Teamsters Rail Conference members could get jobs working on California's high-speed rail system now that Gov. Jerry Brown signed a bill authorizing the first leg of construction. The line will someday connect San Francisco with Los Angeles.

The new rail system would be the largest public works project in the state and could potentially employ hundreds of unionized maintenance of way workers and locomotive engineers and trainmen, according to the Teamsters Rail Conference.

John Murphy, director of the Rail Conference, said lawmakers in Sacramento got it right when the voted to fund the project. He said,

It’s a terrific day for the residents of California and the rail union members who will put their skills to use in building and operating trains on this high speed rail line ... it will help hundreds of people find good union jobs and the high speed rail line will provide a viable alternative to car and plane travel in the state.

Brown signed the bill on Wednesday at Union Station in downtown Los Angeles, saying,

This legislation will help put thousands of people in California back to work. By improving regional transportation systems, we are investing in the future of our state and making California a better place to live and work.

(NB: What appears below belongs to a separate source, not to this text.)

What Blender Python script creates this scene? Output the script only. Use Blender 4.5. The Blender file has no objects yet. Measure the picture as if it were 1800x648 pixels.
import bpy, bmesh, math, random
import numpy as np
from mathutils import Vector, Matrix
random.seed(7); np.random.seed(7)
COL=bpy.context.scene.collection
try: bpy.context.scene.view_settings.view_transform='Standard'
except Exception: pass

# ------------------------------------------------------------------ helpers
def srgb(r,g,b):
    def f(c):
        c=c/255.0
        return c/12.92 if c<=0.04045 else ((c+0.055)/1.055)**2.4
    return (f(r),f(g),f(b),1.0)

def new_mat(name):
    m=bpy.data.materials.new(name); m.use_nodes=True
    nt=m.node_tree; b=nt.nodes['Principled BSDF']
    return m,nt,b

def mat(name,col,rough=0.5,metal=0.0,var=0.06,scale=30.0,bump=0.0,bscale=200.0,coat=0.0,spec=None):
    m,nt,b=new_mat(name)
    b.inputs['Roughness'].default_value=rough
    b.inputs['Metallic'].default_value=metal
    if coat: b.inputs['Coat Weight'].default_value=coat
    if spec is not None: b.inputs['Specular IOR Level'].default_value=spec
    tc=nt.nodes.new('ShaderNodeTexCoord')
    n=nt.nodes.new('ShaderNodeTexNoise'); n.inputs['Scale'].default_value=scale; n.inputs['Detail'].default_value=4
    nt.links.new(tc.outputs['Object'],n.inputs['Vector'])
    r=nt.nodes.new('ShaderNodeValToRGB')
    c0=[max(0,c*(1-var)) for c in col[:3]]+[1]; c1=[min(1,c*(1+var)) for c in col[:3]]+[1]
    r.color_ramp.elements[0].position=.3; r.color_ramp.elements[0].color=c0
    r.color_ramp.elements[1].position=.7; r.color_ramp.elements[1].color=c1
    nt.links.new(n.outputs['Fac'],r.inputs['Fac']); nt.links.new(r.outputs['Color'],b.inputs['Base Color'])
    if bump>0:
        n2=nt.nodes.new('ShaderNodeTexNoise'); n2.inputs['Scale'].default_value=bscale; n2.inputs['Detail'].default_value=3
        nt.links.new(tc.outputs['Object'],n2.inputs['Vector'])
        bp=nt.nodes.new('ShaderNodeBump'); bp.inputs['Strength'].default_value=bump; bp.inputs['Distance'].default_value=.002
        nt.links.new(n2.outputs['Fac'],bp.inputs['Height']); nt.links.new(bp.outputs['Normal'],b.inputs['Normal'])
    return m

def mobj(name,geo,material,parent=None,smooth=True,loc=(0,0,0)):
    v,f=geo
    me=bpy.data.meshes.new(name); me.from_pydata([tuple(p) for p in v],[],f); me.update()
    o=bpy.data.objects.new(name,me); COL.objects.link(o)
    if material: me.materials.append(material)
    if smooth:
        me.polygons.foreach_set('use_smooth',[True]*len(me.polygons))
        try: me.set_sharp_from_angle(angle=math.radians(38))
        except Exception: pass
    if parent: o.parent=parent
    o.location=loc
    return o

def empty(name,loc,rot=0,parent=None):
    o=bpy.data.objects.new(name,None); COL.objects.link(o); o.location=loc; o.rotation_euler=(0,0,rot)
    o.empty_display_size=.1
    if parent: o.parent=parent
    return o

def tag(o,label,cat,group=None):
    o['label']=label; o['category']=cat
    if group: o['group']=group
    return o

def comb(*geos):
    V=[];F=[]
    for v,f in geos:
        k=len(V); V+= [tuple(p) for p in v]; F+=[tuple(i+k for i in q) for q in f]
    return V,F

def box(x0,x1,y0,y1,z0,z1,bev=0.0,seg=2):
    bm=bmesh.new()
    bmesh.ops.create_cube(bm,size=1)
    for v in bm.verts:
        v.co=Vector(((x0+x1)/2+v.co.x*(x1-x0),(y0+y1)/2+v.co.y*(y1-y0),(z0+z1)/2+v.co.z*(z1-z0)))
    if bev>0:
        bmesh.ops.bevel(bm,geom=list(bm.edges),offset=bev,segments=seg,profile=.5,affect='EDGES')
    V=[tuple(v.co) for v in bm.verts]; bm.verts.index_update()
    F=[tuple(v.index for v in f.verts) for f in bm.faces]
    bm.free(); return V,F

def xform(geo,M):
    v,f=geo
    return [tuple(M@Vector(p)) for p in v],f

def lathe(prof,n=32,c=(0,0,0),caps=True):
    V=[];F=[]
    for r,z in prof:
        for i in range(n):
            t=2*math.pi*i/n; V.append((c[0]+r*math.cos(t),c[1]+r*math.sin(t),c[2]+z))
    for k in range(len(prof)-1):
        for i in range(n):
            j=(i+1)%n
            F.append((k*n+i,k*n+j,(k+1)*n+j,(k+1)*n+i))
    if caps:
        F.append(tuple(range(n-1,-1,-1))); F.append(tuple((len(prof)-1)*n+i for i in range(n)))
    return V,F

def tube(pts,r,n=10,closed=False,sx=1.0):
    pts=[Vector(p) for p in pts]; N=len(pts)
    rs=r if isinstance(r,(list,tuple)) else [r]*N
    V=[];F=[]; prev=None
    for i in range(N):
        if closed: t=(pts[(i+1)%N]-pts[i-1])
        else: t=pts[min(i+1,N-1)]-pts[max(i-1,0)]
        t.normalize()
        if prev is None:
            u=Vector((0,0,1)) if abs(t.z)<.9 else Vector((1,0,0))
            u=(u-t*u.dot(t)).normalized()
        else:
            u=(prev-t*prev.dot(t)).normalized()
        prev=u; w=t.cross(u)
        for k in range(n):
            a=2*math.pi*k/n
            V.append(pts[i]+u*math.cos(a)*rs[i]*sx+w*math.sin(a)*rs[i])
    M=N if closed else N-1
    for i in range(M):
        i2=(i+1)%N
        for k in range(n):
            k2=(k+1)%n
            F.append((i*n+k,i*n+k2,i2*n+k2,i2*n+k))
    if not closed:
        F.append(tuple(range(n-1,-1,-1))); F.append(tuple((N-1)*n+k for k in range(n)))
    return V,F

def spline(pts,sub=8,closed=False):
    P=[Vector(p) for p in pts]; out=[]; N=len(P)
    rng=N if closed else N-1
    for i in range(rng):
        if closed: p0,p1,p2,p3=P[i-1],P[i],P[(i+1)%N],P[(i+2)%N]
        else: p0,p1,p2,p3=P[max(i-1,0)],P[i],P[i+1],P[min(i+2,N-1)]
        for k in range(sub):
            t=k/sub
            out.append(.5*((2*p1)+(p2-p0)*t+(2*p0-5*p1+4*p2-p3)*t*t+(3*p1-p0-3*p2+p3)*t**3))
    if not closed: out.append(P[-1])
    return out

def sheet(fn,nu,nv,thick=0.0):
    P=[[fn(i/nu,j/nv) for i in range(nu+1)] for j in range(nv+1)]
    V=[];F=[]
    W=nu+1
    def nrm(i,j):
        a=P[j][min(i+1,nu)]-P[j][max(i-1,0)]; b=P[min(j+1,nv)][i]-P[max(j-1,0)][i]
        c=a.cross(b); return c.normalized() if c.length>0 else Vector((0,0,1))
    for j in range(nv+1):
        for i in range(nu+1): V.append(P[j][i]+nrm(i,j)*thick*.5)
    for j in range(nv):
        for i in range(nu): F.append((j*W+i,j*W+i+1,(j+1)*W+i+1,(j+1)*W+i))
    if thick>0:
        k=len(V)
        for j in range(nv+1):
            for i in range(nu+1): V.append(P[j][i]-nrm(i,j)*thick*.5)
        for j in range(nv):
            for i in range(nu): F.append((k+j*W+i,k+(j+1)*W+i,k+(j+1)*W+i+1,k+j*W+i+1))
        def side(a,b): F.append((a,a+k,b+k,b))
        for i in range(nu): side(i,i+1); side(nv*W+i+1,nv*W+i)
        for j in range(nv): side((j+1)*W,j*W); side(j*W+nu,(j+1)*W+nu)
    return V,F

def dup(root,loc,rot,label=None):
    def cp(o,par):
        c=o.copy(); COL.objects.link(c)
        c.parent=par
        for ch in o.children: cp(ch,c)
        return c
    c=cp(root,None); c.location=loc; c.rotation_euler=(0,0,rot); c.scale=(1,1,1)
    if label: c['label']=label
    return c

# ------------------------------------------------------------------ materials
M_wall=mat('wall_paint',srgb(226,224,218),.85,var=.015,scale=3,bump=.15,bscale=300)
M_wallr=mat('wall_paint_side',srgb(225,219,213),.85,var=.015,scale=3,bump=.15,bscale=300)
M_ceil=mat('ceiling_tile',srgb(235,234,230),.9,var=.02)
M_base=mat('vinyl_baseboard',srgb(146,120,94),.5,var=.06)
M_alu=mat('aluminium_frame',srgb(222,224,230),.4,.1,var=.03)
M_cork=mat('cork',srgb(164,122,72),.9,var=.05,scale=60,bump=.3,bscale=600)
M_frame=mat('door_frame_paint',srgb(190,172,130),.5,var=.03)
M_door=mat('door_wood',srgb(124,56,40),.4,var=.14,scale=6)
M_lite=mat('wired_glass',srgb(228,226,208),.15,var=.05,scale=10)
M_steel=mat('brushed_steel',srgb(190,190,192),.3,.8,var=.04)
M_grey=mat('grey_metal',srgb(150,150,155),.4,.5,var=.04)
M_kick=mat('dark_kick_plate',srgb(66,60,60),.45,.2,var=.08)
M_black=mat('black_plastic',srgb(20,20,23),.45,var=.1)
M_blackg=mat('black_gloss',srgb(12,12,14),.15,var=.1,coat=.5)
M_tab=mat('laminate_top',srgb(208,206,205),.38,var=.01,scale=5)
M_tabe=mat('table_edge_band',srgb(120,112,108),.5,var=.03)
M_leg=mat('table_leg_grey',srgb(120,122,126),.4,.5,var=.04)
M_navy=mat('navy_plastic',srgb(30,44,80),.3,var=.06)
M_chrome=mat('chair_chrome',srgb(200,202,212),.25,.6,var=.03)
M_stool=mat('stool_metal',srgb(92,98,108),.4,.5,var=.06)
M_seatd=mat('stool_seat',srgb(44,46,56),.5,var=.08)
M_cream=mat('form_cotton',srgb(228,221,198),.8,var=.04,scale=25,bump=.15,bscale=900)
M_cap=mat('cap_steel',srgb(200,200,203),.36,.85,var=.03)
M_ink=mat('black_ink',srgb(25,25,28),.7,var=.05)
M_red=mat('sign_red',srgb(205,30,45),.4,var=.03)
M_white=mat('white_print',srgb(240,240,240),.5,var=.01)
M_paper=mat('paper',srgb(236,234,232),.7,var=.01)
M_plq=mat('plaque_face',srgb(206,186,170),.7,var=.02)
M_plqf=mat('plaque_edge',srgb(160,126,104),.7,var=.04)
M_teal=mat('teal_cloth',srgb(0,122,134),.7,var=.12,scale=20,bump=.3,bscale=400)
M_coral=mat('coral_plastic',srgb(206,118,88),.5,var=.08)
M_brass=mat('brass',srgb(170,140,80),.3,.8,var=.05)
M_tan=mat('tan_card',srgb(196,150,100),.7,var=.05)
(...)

CNN reported that California will issue $2.6 billion in bonds, and the federal government will provide another $3.2 billion, to build the first section of the high-speed rail between Merced and the San Fernando Valley on the north side of Los Angeles. It was part of a transportation bill that funds improvements to the state's rail system with $4.7 billion in state funding and $7.9 billion in federal and local funds, officials said.

According to CNN,

The California High-Speed Rail Authority says the rail line initially will allow passengers to zip between San Francisco and Los Angeles via the Central Valley in two hours and 40 minutes. The line is envisioned to carry travelers between Los Angeles and San Diego in 80 minutes and, in the northern part of the state, will eventually connect to Sacramento, the authority said. In all, the 800 miles of track will include up to 24 stations, the authority said.

Andy Kunz, president and CEO of the U.S. High Speed Rail Association, said the California high-speed train will travel at 220 mph. "California will be home to the nation's first true high-speed rail," Kunz told CNN. "True high-speed rails around the world are running between 186 miles an hour to 220 miles an hour. That's pretty much the standard in the world." 

The closest speed to the California project is Amtrak's Acela Express in the Northeast, which averages 80 mph between New York City and Washington, D.C., but reaches 150 mph for a few miles near Boston, Kunz said. That line is not built on a dedicated high-speed track as California's line will be, he said... 

Joseph Shelhorse, the association's vice president of business development, said his group is working with developers on private-public partnerships to build high-speed track beds in exchange for real estate development rights above and around high-speed train stations -- much as the U.S. government under President Abraham Lincoln did for the first transcontinental railroad. 

...President Barack Obama is a big supporter of high-speed rail. His administration has proposed spending $53 billion on a national high-speed rail network, while he has set the goal of giving 80% of Americans access to high-speed rail within 25 years.